What to produce.
Write the material out again in full, exactly.

____ Data provided

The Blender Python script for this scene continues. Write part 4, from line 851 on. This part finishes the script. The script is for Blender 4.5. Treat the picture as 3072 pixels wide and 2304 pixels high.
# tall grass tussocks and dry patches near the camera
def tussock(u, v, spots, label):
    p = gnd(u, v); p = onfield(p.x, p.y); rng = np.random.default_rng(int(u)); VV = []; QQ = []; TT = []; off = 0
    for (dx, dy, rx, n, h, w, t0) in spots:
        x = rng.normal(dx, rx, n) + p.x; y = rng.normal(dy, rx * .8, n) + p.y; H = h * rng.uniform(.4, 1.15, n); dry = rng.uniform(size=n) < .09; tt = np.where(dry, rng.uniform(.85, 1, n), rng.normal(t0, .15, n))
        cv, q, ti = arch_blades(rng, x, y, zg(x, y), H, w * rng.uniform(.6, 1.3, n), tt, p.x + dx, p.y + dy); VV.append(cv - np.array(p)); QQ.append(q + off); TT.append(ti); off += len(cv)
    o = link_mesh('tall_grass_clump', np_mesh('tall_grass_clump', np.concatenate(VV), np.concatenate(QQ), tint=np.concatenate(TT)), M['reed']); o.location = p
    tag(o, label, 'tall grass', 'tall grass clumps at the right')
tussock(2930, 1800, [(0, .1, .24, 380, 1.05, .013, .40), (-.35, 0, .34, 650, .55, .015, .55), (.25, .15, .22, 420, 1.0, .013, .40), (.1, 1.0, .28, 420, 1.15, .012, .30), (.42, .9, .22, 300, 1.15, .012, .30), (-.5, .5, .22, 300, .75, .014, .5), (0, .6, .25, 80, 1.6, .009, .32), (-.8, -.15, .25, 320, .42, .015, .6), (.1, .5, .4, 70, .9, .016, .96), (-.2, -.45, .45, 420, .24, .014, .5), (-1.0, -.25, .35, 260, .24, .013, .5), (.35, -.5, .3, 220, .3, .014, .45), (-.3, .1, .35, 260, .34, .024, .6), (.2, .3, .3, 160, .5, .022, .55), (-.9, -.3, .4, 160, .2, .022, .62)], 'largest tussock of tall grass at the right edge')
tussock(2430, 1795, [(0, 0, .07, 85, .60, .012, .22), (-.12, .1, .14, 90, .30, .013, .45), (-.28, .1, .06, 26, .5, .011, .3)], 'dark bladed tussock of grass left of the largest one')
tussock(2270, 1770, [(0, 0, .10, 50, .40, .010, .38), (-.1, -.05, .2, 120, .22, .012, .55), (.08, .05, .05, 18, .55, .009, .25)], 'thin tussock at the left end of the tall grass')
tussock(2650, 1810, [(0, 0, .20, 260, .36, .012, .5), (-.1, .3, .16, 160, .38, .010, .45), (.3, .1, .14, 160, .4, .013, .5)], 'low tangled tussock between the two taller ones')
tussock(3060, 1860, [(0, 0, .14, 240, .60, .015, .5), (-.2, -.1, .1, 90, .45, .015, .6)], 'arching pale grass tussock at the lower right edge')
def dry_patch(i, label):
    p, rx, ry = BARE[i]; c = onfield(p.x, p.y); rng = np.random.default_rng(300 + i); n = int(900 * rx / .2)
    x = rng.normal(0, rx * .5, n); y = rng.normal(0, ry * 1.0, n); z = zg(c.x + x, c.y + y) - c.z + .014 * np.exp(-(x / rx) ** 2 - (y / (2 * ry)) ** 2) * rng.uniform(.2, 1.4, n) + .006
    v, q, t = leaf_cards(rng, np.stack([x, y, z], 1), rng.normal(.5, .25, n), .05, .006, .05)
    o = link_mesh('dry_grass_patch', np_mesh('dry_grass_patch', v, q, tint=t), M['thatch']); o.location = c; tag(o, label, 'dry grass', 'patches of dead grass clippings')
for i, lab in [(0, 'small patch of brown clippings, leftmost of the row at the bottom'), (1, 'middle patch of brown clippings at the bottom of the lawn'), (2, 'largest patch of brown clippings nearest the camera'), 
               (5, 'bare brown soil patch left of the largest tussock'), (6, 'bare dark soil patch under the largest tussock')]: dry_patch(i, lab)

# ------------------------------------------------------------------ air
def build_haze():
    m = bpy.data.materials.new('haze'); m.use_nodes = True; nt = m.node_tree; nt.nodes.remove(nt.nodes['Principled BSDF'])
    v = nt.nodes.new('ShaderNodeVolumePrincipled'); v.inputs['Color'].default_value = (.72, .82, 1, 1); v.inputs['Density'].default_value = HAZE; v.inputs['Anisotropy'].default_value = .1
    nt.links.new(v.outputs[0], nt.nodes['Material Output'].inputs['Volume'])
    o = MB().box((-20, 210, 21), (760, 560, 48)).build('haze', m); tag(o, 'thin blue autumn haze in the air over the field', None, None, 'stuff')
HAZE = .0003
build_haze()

________

Correct result.
The Blender Python script for this scene continues. Write part 4, from line 851 on. This part finishes the script. The script is for Blender 4.5. Treat the picture as 3072 pixels wide and 2304 pixels high.
# tall grass tussocks and dry patches near the camera
def tussock(u, v, spots, label):
    p = gnd(u, v); p = onfield(p.x, p.y); rng = np.random.default_rng(int(u)); VV = []; QQ = []; TT = []; off = 0
    for (dx, dy, rx, n, h, w, t0) in spots:
        x = rng.normal(dx, rx, n) + p.x; y = rng.normal(dy, rx * .8, n) + p.y; H = h * rng.uniform(.4, 1.15, n); dry = rng.uniform(size=n) < .09; tt = np.where(dry, rng.uniform(.85, 1, n), rng.normal(t0, .15, n))
        cv, q, ti = arch_blades(rng, x, y, zg(x, y), H, w * rng.uniform(.6, 1.3, n), tt, p.x + dx, p.y + dy); VV.append(cv - np.array(p)); QQ.append(q + off); TT.append(ti); off += len(cv)
    o = link_mesh('tall_grass_clump', np_mesh('tall_grass_clump', np.concatenate(VV), np.concatenate(QQ), tint=np.concatenate(TT)), M['reed']); o.location = p
    tag(o, label, 'tall grass', 'tall grass clumps at the right')
tussock(2930, 1800, [(0, .1, .24, 380, 1.05, .013, .40), (-.35, 0, .34, 650, .55, .015, .55), (.25, .15, .22, 420, 1.0, .013, .40), (.1, 1.0, .28, 420, 1.15, .012, .30), (.42, .9, .22, 300, 1.15, .012, .30), (-.5, .5, .22, 300, .75, .014, .5), (0, .6, .25, 80, 1.6, .009, .32), (-.8, -.15, .25, 320, .42, .015, .6), (.1, .5, .4, 70, .9, .016, .96), (-.2, -.45, .45, 420, .24, .014, .5), (-1.0, -.25, .35, 260, .24, .013, .5), (.35, -.5, .3, 220, .3, .014, .45), (-.3, .1, .35, 260, .34, .024, .6), (.2, .3, .3, 160, .5, .022, .55), (-.9, -.3, .4, 160, .2, .022, .62)], 'largest tussock of tall grass at the right edge')
tussock(2430, 1795, [(0, 0, .07, 85, .60, .012, .22), (-.12, .1, .14, 90, .30, .013, .45), (-.28, .1, .06, 26, .5, .011, .3)], 'dark bladed tussock of grass left of the largest one')
tussock(2270, 1770, [(0, 0, .10, 50, .40, .010, .38), (-.1, -.05, .2, 120, .22, .012, .55), (.08, .05, .05, 18, .55, .009, .25)], 'thin tussock at the left end of the tall grass')
tussock(2650, 1810, [(0, 0, .20, 260, .36, .012, .5), (-.1, .3, .16, 160, .38, .010, .45), (.3, .1, .14, 160, .4, .013, .5)], 'low tangled tussock between the two taller ones')
tussock(3060, 1860, [(0, 0, .14, 240, .60, .015, .5), (-.2, -.1, .1, 90, .45, .015, .6)], 'arching pale grass tussock at the lower right edge')
def dry_patch(i, label):
    p, rx, ry = BARE[i]; c = onfield(p.x, p.y); rng = np.random.default_rng(300 + i); n = int(900 * rx / .2)
    x = rng.normal(0, rx * .5, n); y = rng.normal(0, ry * 1.0, n); z = zg(c.x + x, c.y + y) - c.z + .014 * np.exp(-(x / rx) ** 2 - (y / (2 * ry)) ** 2) * rng.uniform(.2, 1.4, n) + .006
    v, q, t = leaf_cards(rng, np.stack([x, y, z], 1), rng.normal(.5, .25, n), .05, .006, .05)
    o = link_mesh('dry_grass_patch', np_mesh('dry_grass_patch', v, q, tint=t), M['thatch']); o.location = c; tag(o, label, 'dry grass', 'patches of dead grass clippings')
for i, lab in [(0, 'small patch of brown clippings, leftmost of the row at the bottom'), (1, 'middle patch of brown clippings at the bottom of the lawn'), (2, 'largest patch of brown clippings nearest the camera'), 
               (5, 'bare brown soil patch left of the largest tussock'), (6, 'bare dark soil patch under the largest tussock')]: dry_patch(i, lab)

# ------------------------------------------------------------------ air
def build_haze():
    m = bpy.data.materials.new('haze'); m.use_nodes = True; nt = m.node_tree; nt.nodes.remove(nt.nodes['Principled BSDF'])
    v = nt.nodes.new('ShaderNodeVolumePrincipled'); v.inputs['Color'].default_value = (.72, .82, 1, 1); v.inputs['Density'].default_value = HAZE; v.inputs['Anisotropy'].default_value = .1
    nt.links.new(v.outputs[0], nt.nodes['Material Output'].inputs['Volume'])
    o = MB().box((-20, 210, 21), (760, 560, 48)).build('haze', m); tag(o, 'thin blue autumn haze in the air over the field', None, None, 'stuff')
HAZE = .0003
build_haze()